* _Exercise description_
Report, as a bare number, how many lines contain the string "image".

(Rows from a 3D scene dataset)
***

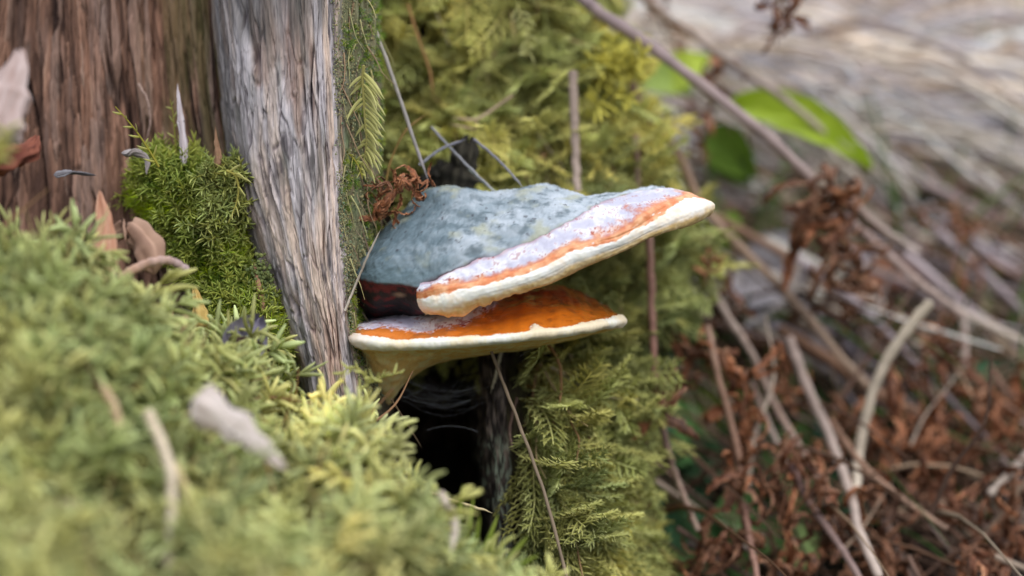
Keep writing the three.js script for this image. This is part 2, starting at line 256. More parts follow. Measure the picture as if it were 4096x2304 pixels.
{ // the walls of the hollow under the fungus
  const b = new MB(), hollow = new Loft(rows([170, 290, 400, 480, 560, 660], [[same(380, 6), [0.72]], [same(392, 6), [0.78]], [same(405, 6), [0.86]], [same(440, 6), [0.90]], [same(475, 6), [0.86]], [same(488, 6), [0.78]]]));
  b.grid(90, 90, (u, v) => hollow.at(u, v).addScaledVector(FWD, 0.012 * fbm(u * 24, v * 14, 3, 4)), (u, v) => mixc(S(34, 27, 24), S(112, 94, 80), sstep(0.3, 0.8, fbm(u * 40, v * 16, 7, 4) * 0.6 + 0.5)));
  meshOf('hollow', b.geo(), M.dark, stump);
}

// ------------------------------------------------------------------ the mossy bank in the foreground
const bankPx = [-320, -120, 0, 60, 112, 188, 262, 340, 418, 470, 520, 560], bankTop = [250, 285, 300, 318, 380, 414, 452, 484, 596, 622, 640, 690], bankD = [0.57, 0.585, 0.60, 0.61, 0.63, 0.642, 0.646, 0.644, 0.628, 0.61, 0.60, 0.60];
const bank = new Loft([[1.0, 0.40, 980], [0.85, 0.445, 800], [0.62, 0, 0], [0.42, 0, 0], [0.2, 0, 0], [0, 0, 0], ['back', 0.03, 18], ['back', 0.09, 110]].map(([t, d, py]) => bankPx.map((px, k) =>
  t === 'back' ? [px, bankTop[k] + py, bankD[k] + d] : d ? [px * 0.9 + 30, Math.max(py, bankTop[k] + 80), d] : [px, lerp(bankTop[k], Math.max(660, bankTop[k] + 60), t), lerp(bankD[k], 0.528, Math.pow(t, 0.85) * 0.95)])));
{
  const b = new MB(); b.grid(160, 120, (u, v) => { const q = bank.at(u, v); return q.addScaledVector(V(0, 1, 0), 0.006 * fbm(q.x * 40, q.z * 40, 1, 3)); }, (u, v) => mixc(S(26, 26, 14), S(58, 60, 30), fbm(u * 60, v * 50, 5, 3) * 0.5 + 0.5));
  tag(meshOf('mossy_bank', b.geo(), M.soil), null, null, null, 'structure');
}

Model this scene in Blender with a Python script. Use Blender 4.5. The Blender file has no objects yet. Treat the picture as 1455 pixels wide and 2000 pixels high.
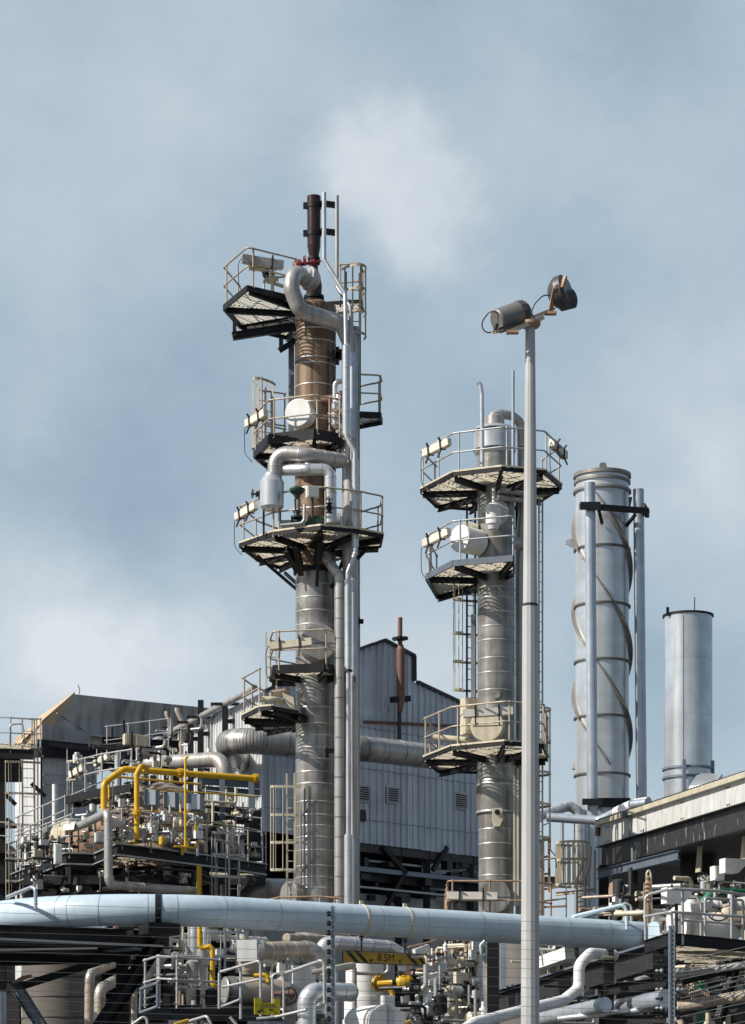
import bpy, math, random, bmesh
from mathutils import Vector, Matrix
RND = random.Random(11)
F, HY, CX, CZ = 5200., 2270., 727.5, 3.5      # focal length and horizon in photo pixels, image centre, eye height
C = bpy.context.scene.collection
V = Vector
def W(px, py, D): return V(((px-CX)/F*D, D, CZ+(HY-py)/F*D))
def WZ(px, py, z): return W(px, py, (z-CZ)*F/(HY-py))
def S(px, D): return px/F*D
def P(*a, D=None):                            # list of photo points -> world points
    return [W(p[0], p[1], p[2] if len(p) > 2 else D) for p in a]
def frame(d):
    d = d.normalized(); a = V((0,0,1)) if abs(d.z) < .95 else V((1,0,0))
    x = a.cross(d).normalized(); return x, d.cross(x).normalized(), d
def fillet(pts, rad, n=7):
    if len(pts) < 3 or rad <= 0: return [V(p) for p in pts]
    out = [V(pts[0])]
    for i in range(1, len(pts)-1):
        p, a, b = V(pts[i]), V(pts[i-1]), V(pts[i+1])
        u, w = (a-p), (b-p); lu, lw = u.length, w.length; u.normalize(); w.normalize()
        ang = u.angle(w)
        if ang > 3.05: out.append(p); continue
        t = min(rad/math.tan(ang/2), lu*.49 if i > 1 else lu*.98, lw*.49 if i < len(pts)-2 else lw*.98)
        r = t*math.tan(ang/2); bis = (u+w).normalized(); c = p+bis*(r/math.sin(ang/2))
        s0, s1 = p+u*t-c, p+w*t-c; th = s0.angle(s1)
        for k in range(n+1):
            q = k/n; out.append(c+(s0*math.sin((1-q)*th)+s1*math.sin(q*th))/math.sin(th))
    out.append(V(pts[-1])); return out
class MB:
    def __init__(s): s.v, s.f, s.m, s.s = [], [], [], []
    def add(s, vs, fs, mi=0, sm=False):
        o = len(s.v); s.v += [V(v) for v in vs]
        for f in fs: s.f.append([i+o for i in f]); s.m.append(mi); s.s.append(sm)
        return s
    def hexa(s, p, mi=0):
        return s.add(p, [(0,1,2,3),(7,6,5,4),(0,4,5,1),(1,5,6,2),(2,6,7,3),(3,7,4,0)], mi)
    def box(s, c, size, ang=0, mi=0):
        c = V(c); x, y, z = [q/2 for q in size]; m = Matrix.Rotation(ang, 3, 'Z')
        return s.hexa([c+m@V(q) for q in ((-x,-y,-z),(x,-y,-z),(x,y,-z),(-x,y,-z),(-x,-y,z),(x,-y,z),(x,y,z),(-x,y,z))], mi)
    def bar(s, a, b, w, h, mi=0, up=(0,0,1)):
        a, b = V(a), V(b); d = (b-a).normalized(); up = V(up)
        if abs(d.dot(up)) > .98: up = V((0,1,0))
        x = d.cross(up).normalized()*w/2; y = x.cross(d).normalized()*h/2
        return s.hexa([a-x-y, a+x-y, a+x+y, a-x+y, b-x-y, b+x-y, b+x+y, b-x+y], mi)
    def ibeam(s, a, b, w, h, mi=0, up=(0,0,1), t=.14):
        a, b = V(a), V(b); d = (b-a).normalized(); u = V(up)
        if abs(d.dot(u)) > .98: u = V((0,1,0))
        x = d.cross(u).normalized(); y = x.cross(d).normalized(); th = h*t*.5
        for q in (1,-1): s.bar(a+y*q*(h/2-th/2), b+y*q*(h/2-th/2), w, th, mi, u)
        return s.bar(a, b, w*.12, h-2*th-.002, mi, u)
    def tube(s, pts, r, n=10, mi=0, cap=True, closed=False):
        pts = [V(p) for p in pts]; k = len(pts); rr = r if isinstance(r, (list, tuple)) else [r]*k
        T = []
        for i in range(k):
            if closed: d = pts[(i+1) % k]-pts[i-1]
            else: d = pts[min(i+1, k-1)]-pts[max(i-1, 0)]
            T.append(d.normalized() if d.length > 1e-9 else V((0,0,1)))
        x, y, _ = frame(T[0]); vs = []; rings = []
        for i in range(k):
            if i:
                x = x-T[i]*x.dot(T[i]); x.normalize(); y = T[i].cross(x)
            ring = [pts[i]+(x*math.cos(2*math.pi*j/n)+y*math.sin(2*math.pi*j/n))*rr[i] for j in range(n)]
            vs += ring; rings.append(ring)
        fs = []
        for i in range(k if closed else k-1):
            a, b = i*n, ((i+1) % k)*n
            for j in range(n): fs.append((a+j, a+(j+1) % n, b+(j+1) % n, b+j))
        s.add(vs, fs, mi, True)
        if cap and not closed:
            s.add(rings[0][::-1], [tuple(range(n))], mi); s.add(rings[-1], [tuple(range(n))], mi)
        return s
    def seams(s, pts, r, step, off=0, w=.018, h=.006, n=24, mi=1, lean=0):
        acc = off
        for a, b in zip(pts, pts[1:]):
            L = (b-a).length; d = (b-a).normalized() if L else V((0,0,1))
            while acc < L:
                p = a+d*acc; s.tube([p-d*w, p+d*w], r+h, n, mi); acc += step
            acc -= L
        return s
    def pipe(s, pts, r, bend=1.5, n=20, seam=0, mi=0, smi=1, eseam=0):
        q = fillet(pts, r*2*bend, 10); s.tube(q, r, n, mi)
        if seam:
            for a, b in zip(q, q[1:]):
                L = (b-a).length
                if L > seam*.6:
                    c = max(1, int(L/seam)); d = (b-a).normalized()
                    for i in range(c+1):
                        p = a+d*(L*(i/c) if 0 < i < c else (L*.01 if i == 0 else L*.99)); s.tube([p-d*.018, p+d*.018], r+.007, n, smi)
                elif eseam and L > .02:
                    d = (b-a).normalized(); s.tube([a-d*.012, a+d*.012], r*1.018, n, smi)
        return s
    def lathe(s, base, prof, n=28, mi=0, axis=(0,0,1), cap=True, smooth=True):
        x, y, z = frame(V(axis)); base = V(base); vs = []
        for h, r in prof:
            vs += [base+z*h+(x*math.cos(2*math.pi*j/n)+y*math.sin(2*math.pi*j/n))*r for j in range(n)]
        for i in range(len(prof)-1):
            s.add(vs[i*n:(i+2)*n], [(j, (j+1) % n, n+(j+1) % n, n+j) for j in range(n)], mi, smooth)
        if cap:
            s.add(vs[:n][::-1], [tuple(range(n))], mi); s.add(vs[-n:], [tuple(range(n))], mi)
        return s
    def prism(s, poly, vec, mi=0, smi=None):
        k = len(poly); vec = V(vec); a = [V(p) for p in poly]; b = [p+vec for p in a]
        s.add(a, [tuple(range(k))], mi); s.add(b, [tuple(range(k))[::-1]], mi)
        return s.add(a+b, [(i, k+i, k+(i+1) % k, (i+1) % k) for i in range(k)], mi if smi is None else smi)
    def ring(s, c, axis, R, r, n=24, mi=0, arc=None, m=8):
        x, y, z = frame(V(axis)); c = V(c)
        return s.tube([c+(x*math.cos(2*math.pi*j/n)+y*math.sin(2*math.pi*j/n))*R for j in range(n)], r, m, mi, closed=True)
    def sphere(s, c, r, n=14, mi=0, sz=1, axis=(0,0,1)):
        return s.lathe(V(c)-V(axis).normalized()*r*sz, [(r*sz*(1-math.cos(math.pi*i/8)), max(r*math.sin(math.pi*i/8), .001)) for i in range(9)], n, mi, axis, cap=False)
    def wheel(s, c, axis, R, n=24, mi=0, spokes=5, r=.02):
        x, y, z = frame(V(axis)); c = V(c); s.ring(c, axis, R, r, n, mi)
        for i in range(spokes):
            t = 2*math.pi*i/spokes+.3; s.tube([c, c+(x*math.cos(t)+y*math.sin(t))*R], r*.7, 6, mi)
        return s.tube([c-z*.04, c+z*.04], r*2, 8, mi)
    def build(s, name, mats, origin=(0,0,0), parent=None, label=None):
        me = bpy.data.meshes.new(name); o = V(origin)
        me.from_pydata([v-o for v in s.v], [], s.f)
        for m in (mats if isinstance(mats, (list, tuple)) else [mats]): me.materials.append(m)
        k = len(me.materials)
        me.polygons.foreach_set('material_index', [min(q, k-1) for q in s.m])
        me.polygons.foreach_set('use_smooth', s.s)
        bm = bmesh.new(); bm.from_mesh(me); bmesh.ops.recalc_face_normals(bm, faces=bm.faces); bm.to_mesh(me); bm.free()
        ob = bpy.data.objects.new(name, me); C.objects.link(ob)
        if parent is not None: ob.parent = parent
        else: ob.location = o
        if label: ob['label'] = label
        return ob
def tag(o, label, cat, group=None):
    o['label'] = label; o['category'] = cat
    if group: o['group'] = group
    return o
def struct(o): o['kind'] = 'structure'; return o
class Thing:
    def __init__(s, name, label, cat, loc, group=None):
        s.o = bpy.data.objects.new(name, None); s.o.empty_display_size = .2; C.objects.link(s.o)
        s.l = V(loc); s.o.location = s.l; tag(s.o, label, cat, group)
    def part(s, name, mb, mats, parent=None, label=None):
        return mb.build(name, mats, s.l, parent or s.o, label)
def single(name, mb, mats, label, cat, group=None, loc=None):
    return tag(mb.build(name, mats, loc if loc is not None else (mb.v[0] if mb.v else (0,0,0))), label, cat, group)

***

* _Response below_
2